In this article you’ll learn about 3 famous “management gurus”, one from the academic world, while the others come from the business world.
Probably you knew some of these facts, but it’s always good to refresh your knowledge of these “management gurus”.
Igor Ansoff
Ansoff created the famous “Product-Market Growth Matrix”. Mistakenly considered by many to be one of the American gurus, Ansoff was in fact born in Russia but moved to the USA with his family when he was 18. There he studied and later obtained a PhD in Mathematics, worked for the Rand Corporation and then the Lockheed Aircraft Corporation, before moving into academia in the USA and Europe. Ansoff is best known for establishing strategy as a management discipline, and for laying the foundations of modern strategic planning techniques. His approach was, in his time, criticised for being too focused on analytical and planning techniques, but is now highly regarded as appropriate for the fast-changing, complex business world of today.
Ingvar Kamprad
His own name would not be recognised by hardly any member of the general public, his company IKEA is a name recognised by most. Kamprad is also known in the world of academia and business as having established a model for successful entrepreneurship. He took his personal values, developed from the harsh upbringing in his native Smaland in Sweden, and turned these into a set of concepts that laid down how he wanted his company to be managed and how he wanted his workers to behave.
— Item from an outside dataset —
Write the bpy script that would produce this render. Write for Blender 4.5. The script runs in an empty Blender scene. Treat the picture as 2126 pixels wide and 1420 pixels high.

Called A Furniture Dealer’s Testament, it is a list of simple but powerful statements that can be applied to most entrepreneurial projects.
Akio Morita
He left the security of his family’s sake business to start a small electronics company so that he could continue what had been until then his amateur enthusiast interest in electronics. He formed a company called Tokyo Tshsushin Kyogu, later to be changed to Sony. Pursuing a policy of risk, innovation, creativity, and intuition, Morita built Sony into one of the modern world’s industrial giants. It was Morita, through the success of Sony, who put Japanese innovation into the world’s consciousness. At the same time, Morita has contributed enormously to the world of management and leadership, through the lessons learned from the success of Sony.
Learning more about these famous management gurus is up to you. If you want to become a good leader you could learn some management principles from the lives of these figures.